» **Written instruction**
What follows is a set of records; repeat all of them exactly.

Begin

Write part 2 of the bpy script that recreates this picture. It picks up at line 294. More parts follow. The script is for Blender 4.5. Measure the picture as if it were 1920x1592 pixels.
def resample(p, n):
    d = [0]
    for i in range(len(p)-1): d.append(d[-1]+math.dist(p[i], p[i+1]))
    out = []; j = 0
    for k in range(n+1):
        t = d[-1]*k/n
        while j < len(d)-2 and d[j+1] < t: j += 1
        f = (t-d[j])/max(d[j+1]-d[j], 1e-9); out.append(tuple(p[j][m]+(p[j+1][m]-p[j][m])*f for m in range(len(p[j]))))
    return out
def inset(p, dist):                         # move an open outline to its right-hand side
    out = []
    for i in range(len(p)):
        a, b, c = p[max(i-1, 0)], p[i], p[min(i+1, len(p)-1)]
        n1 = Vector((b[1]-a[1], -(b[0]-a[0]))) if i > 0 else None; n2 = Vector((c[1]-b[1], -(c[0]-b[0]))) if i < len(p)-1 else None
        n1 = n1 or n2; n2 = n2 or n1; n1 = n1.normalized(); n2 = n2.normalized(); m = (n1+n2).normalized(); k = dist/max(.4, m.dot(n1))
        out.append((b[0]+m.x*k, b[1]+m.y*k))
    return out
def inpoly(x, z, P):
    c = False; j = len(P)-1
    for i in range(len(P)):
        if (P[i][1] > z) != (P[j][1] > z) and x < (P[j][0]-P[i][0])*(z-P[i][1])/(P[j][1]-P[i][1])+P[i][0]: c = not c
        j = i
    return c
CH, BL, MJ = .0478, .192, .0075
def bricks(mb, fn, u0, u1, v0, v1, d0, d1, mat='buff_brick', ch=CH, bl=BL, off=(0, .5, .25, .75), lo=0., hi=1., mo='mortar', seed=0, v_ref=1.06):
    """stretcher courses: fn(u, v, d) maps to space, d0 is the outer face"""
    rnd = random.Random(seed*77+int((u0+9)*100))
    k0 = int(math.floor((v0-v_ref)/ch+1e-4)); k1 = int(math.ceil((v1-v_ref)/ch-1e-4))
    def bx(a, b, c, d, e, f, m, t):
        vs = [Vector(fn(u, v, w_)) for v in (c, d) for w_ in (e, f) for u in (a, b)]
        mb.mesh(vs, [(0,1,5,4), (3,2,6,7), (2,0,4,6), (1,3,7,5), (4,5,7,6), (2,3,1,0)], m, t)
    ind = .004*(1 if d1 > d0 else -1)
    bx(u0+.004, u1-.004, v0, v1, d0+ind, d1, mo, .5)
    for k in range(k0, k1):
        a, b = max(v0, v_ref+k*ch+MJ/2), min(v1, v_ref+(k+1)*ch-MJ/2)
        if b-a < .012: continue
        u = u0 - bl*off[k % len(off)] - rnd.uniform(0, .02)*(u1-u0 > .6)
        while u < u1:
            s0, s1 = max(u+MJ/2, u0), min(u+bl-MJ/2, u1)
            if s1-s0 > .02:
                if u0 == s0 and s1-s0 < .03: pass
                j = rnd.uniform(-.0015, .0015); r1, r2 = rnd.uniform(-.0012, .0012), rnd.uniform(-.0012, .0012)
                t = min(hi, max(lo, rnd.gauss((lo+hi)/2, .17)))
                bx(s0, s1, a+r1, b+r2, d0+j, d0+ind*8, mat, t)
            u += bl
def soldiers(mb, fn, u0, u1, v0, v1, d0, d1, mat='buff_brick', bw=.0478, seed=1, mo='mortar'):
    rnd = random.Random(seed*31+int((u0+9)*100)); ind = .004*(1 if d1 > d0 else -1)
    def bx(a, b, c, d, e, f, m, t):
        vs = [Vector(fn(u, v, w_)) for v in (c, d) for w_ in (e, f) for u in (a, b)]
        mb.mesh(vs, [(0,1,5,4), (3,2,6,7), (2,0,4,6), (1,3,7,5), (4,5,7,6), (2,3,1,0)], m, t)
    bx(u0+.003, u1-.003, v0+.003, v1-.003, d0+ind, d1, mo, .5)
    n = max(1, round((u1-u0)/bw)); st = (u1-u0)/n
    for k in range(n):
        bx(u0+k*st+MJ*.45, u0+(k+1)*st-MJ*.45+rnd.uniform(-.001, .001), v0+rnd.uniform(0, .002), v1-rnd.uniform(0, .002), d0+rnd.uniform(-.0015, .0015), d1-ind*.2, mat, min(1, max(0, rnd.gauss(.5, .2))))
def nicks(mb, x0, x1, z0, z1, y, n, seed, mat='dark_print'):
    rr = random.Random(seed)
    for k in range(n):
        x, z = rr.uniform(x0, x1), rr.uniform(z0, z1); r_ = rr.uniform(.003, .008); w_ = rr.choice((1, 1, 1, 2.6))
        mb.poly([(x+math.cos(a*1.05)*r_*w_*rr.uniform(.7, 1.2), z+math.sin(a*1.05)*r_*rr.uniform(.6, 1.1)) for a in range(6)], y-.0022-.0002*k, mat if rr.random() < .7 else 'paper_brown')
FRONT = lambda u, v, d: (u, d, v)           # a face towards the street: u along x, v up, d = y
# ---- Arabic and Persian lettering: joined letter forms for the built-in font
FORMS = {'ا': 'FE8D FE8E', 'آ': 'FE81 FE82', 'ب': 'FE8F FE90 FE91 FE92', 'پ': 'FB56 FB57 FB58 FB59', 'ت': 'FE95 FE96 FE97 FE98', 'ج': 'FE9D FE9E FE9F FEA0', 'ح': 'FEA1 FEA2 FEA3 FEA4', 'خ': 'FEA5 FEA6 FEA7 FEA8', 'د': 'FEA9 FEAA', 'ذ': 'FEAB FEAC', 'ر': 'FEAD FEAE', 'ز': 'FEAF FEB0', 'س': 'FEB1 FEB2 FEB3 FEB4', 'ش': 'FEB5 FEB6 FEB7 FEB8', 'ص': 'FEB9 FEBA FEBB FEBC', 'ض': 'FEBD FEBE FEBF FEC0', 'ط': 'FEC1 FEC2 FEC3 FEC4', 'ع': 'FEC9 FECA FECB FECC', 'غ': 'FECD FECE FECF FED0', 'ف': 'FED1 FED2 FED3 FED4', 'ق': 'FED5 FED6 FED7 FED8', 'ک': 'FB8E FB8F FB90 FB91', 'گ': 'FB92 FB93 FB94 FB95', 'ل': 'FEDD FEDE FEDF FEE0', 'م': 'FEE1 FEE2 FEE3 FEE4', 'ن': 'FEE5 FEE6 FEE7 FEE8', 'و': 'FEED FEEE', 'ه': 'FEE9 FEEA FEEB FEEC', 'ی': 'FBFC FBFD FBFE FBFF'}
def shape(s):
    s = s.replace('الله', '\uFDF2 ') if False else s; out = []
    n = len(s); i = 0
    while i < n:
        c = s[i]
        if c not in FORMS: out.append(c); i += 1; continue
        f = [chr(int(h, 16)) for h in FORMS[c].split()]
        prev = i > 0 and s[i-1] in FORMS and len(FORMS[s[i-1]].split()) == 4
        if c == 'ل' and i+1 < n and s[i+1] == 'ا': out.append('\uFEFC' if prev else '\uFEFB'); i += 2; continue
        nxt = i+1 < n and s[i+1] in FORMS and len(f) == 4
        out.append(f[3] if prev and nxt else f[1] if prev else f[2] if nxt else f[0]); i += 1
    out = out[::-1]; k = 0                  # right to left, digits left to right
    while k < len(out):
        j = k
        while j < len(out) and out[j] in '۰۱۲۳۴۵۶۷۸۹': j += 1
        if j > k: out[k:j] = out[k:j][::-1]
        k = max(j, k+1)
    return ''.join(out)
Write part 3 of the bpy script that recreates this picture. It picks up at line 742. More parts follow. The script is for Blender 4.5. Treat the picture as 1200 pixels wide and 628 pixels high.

End

» **Result of the task**
Write part 2 of the bpy script that recreates this picture. It picks up at line 294. More parts follow. The script is for Blender 4.5. Measure the picture as if it were 1920x1592 pixels.
def resample(p, n):
    d = [0]
    for i in range(len(p)-1): d.append(d[-1]+math.dist(p[i], p[i+1]))
    out = []; j = 0
    for k in range(n+1):
        t = d[-1]*k/n
        while j < len(d)-2 and d[j+1] < t: j += 1
        f = (t-d[j])/max(d[j+1]-d[j], 1e-9); out.append(tuple(p[j][m]+(p[j+1][m]-p[j][m])*f for m in range(len(p[j]))))
    return out
def inset(p, dist):                         # move an open outline to its right-hand side
    out = []
    for i in range(len(p)):
        a, b, c = p[max(i-1, 0)], p[i], p[min(i+1, len(p)-1)]
        n1 = Vector((b[1]-a[1], -(b[0]-a[0]))) if i > 0 else None; n2 = Vector((c[1]-b[1], -(c[0]-b[0]))) if i < len(p)-1 else None
        n1 = n1 or n2; n2 = n2 or n1; n1 = n1.normalized(); n2 = n2.normalized(); m = (n1+n2).normalized(); k = dist/max(.4, m.dot(n1))
        out.append((b[0]+m.x*k, b[1]+m.y*k))
    return out
def inpoly(x, z, P):
    c = False; j = len(P)-1
    for i in range(len(P)):
        if (P[i][1] > z) != (P[j][1] > z) and x < (P[j][0]-P[i][0])*(z-P[i][1])/(P[j][1]-P[i][1])+P[i][0]: c = not c
        j = i
    return c
CH, BL, MJ = .0478, .192, .0075
def bricks(mb, fn, u0, u1, v0, v1, d0, d1, mat='buff_brick', ch=CH, bl=BL, off=(0, .5, .25, .75), lo=0., hi=1., mo='mortar', seed=0, v_ref=1.06):
    """stretcher courses: fn(u, v, d) maps to space, d0 is the outer face"""
    rnd = random.Random(seed*77+int((u0+9)*100))
    k0 = int(math.floor((v0-v_ref)/ch+1e-4)); k1 = int(math.ceil((v1-v_ref)/ch-1e-4))
    def bx(a, b, c, d, e, f, m, t):
        vs = [Vector(fn(u, v, w_)) for v in (c, d) for w_ in (e, f) for u in (a, b)]
        mb.mesh(vs, [(0,1,5,4), (3,2,6,7), (2,0,4,6), (1,3,7,5), (4,5,7,6), (2,3,1,0)], m, t)
    ind = .004*(1 if d1 > d0 else -1)
    bx(u0+.004, u1-.004, v0, v1, d0+ind, d1, mo, .5)
    for k in range(k0, k1):
        a, b = max(v0, v_ref+k*ch+MJ/2), min(v1, v_ref+(k+1)*ch-MJ/2)
        if b-a < .012: continue
        u = u0 - bl*off[k % len(off)] - rnd.uniform(0, .02)*(u1-u0 > .6)
        while u < u1:
            s0, s1 = max(u+MJ/2, u0), min(u+bl-MJ/2, u1)
            if s1-s0 > .02:
                if u0 == s0 and s1-s0 < .03: pass
                j = rnd.uniform(-.0015, .0015); r1, r2 = rnd.uniform(-.0012, .0012), rnd.uniform(-.0012, .0012)
                t = min(hi, max(lo, rnd.gauss((lo+hi)/2, .17)))
                bx(s0, s1, a+r1, b+r2, d0+j, d0+ind*8, mat, t)
            u += bl
def soldiers(mb, fn, u0, u1, v0, v1, d0, d1, mat='buff_brick', bw=.0478, seed=1, mo='mortar'):
    rnd = random.Random(seed*31+int((u0+9)*100)); ind = .004*(1 if d1 > d0 else -1)
    def bx(a, b, c, d, e, f, m, t):
        vs = [Vector(fn(u, v, w_)) for v in (c, d) for w_ in (e, f) for u in (a, b)]
        mb.mesh(vs, [(0,1,5,4), (3,2,6,7), (2,0,4,6), (1,3,7,5), (4,5,7,6), (2,3,1,0)], m, t)
    bx(u0+.003, u1-.003, v0+.003, v1-.003, d0+ind, d1, mo, .5)
    n = max(1, round((u1-u0)/bw)); st = (u1-u0)/n
    for k in range(n):
        bx(u0+k*st+MJ*.45, u0+(k+1)*st-MJ*.45+rnd.uniform(-.001, .001), v0+rnd.uniform(0, .002), v1-rnd.uniform(0, .002), d0+rnd.uniform(-.0015, .0015), d1-ind*.2, mat, min(1, max(0, rnd.gauss(.5, .2))))
def nicks(mb, x0, x1, z0, z1, y, n, seed, mat='dark_print'):
    rr = random.Random(seed)
    for k in range(n):
        x, z = rr.uniform(x0, x1), rr.uniform(z0, z1); r_ = rr.uniform(.003, .008); w_ = rr.choice((1, 1, 1, 2.6))
        mb.poly([(x+math.cos(a*1.05)*r_*w_*rr.uniform(.7, 1.2), z+math.sin(a*1.05)*r_*rr.uniform(.6, 1.1)) for a in range(6)], y-.0022-.0002*k, mat if rr.random() < .7 else 'paper_brown')
FRONT = lambda u, v, d: (u, d, v)           # a face towards the street: u along x, v up, d = y
# ---- Arabic and Persian lettering: joined letter forms for the built-in font
FORMS = {'ا': 'FE8D FE8E', 'آ': 'FE81 FE82', 'ب': 'FE8F FE90 FE91 FE92', 'پ': 'FB56 FB57 FB58 FB59', 'ت': 'FE95 FE96 FE97 FE98', 'ج': 'FE9D FE9E FE9F FEA0', 'ح': 'FEA1 FEA2 FEA3 FEA4', 'خ': 'FEA5 FEA6 FEA7 FEA8', 'د': 'FEA9 FEAA', 'ذ': 'FEAB FEAC', 'ر': 'FEAD FEAE', 'ز': 'FEAF FEB0', 'س': 'FEB1 FEB2 FEB3 FEB4', 'ش': 'FEB5 FEB6 FEB7 FEB8', 'ص': 'FEB9 FEBA FEBB FEBC', 'ض': 'FEBD FEBE FEBF FEC0', 'ط': 'FEC1 FEC2 FEC3 FEC4', 'ع': 'FEC9 FECA FECB FECC', 'غ': 'FECD FECE FECF FED0', 'ف': 'FED1 FED2 FED3 FED4', 'ق': 'FED5 FED6 FED7 FED8', 'ک': 'FB8E FB8F FB90 FB91', 'گ': 'FB92 FB93 FB94 FB95', 'ل': 'FEDD FEDE FEDF FEE0', 'م': 'FEE1 FEE2 FEE3 FEE4', 'ن': 'FEE5 FEE6 FEE7 FEE8', 'و': 'FEED FEEE', 'ه': 'FEE9 FEEA FEEB FEEC', 'ی': 'FBFC FBFD FBFE FBFF'}
def shape(s):
    s = s.replace('الله', '\uFDF2 ') if False else s; out = []
    n = len(s); i = 0
    while i < n:
        c = s[i]
        if c not in FORMS: out.append(c); i += 1; continue
        f = [chr(int(h, 16)) for h in FORMS[c].split()]
        prev = i > 0 and s[i-1] in FORMS and len(FORMS[s[i-1]].split()) == 4
        if c == 'ل' and i+1 < n and s[i+1] == 'ا': out.append('\uFEFC' if prev else '\uFEFB'); i += 2; continue
        nxt = i+1 < n and s[i+1] in FORMS and len(f) == 4
        out.append(f[3] if prev and nxt else f[1] if prev else f[2] if nxt else f[0]); i += 1
    out = out[::-1]; k = 0                  # right to left, digits left to right
    while k < len(out):
        j = k
        while j < len(out) and out[j] in '۰۱۲۳۴۵۶۷۸۹': j += 1
        if j > k: out[k:j] = out[k:j][::-1]
        k = max(j, k+1)
    return ''.join(out)
Write part 3 of the bpy script that recreates this picture. It picks up at line 742. More parts follow. The script is for Blender 4.5. Treat the picture as 1200 pixels wide and 628 pixels high.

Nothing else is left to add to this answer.